Your guess is correct with respect to me at least, Marjorie - I never knitted or sewed because I had to. In fact, I made a point of running from anything domestic in nature until about three years ago.

My mom sewed and crocheted when I was in elementary school, and in fact, made many of my clothes until I was in about 2nd grade and began to refuse to wear anything she made (it didn't look like what everyone else was wearing, and that was "BAD" at the time.) My mom taught me a few things about sewing (mainly just about cutting out patterns and using the machine) when I was in elementary school and tried to teach me how to crochet, but I had no interest. She didn't know how to knit, and told me that knitting was "too hard."

My maternal grandmother and my aunt (mom's sister) both knitted, and my aunt also sewed, making a lot of her own clothes out of necessity when she moved out to San Francisco in her late teens, working as a legal assistant. Living in Cape Cod, my grandmother also made other items in her home like candles, jelly, etc. and my mom and her sister actually were pressed into service selling these items to "the tourists" passing by on historic Route 6A. Although they didn't "have to" make these items and the knitted/crocheted items my grandmother made, it certainly helped their family income in that tourist-focused locale.

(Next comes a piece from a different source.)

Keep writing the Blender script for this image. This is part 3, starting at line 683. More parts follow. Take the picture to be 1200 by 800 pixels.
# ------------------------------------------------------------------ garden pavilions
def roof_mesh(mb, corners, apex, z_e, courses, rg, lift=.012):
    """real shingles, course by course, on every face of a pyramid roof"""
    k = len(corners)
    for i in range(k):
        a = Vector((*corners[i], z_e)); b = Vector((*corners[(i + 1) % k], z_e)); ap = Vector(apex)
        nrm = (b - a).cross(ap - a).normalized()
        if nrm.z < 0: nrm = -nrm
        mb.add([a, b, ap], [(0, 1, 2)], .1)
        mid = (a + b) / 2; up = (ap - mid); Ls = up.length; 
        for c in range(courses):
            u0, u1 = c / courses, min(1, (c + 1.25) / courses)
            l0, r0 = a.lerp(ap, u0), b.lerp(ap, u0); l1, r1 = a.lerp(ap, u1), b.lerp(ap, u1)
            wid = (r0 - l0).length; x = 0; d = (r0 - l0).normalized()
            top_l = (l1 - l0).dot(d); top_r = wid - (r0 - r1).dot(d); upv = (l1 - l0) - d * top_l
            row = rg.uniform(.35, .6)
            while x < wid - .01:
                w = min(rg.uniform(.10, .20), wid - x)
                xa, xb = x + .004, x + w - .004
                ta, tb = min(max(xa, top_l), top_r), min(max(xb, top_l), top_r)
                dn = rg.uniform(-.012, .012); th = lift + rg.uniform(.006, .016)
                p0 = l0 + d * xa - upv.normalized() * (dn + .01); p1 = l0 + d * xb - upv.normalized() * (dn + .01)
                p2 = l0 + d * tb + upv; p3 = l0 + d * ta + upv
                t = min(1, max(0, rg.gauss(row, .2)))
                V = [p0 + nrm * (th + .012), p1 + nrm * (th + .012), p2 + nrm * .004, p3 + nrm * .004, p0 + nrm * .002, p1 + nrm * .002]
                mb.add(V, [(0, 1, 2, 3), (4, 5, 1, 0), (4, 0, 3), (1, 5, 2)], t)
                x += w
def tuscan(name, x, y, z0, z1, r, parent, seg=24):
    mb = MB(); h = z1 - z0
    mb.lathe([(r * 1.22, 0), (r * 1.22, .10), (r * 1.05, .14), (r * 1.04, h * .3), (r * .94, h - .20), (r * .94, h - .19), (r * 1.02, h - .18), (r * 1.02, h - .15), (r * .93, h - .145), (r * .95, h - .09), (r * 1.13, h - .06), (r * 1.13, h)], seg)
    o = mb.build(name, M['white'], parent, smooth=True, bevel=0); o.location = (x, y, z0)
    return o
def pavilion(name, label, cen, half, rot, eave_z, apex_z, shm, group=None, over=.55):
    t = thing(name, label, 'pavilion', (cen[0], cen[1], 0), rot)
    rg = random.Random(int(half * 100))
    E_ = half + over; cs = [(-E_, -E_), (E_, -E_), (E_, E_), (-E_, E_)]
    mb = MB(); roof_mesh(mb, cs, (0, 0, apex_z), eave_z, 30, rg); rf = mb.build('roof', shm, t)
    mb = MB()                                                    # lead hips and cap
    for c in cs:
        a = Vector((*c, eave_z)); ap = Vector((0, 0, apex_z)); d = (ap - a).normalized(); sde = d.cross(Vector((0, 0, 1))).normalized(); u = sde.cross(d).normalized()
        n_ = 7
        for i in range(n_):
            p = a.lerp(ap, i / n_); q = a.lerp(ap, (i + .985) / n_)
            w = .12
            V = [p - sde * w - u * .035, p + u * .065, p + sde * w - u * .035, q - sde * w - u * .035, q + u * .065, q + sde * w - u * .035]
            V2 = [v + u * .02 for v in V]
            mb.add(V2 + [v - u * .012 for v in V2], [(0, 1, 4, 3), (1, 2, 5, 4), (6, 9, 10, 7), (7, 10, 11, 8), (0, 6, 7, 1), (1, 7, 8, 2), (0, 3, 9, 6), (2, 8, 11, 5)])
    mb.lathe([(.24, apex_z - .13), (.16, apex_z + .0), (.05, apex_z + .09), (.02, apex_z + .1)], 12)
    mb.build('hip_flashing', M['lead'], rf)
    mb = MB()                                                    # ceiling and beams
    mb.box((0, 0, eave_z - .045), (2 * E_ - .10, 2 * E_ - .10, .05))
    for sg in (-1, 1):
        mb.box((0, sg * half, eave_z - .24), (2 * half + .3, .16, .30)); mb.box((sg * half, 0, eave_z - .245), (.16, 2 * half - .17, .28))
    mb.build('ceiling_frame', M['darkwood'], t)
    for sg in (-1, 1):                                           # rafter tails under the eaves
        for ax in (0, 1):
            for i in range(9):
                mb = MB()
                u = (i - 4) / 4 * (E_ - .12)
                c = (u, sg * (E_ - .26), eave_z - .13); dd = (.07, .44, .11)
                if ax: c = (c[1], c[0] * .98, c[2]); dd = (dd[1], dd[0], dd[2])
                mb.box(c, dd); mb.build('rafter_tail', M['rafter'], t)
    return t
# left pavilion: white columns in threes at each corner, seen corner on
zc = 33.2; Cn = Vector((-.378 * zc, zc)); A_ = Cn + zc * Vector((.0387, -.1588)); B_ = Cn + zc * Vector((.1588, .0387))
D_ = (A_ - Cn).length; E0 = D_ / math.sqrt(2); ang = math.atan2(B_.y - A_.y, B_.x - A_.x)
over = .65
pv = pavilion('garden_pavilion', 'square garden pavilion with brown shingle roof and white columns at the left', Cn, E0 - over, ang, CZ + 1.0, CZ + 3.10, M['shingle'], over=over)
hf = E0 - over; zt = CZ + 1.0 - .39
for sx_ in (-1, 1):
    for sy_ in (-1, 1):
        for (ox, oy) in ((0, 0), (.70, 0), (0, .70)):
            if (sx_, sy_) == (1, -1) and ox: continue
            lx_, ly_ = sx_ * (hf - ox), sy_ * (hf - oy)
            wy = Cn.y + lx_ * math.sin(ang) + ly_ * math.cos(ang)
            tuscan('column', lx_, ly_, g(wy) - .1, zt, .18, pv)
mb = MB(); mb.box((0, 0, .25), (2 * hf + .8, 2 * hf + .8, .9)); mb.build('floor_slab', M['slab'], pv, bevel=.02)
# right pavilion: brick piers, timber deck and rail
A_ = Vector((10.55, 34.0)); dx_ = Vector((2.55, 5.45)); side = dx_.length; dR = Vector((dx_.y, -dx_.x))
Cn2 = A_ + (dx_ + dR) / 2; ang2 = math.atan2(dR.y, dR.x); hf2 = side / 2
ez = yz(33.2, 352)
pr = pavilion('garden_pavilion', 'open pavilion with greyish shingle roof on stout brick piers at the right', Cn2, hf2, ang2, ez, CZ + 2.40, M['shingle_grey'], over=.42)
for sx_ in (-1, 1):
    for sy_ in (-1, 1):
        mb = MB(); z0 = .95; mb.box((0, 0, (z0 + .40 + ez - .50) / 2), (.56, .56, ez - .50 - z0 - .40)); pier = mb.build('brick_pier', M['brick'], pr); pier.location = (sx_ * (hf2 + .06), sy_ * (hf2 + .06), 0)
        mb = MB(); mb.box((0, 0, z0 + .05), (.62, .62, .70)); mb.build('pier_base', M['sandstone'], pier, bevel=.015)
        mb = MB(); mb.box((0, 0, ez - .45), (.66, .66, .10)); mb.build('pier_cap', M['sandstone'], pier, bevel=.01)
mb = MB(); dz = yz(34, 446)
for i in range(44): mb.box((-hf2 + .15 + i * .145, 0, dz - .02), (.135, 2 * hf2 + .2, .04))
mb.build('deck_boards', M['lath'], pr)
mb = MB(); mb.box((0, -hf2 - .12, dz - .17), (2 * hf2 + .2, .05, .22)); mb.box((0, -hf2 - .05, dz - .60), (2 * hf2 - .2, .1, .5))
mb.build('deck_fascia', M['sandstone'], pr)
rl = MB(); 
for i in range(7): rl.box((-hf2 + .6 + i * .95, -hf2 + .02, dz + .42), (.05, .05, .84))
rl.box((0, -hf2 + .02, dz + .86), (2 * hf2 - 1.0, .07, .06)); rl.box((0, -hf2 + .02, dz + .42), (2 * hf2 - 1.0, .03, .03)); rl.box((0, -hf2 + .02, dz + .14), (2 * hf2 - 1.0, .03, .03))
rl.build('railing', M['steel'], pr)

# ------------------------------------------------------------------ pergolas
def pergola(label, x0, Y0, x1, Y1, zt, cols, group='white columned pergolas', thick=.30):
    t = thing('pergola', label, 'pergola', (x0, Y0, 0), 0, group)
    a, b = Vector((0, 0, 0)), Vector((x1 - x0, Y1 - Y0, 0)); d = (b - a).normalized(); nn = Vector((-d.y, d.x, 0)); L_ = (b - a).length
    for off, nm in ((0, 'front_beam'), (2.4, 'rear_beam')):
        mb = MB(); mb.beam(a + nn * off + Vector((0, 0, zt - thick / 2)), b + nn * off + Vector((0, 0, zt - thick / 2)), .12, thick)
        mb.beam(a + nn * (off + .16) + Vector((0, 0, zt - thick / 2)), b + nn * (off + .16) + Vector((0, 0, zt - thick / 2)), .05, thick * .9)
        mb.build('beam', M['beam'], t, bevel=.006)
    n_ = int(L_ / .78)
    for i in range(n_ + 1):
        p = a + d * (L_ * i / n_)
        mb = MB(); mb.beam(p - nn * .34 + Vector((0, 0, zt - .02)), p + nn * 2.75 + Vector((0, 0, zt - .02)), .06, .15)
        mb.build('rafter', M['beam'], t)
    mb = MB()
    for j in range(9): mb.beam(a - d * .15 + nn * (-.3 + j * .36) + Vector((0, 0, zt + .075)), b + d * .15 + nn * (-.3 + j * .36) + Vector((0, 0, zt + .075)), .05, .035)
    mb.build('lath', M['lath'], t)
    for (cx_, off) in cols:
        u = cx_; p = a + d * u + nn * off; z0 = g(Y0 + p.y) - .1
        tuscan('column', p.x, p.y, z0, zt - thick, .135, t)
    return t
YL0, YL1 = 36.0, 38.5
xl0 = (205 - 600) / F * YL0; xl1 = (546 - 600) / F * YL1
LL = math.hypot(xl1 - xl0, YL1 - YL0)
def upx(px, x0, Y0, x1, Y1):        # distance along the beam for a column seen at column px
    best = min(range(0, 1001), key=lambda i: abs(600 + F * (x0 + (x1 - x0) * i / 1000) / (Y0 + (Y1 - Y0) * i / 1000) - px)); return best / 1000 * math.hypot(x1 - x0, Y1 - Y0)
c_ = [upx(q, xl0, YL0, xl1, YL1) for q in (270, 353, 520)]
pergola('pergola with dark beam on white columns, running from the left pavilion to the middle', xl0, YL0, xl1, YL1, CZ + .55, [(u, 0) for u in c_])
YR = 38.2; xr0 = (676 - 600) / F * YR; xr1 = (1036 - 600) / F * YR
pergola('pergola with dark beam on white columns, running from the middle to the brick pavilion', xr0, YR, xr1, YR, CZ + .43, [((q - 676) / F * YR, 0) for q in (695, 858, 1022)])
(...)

My paternal grandmother was a talented seamstress and actually worked at one time in a factory here in the Chicago area doing that work in the '30s and '40s. She lived through the Depression and it left an indelible imprint on her with respect to thriftiness and not buying things that could be made at home.

I guess the summary is - I come from a line of sewers, knitters and crocheters, but it took a long time for me to get interested in any of it. Having little time in my 20s (studying for the CPA exam, working on my first master's degree and other professional exams) I didn't really have any hobbies at all until I found knitting. I find it so satisfying to be able to make exactly what I want and see concrete results from my efforts. That is what hooks me on fiber arts!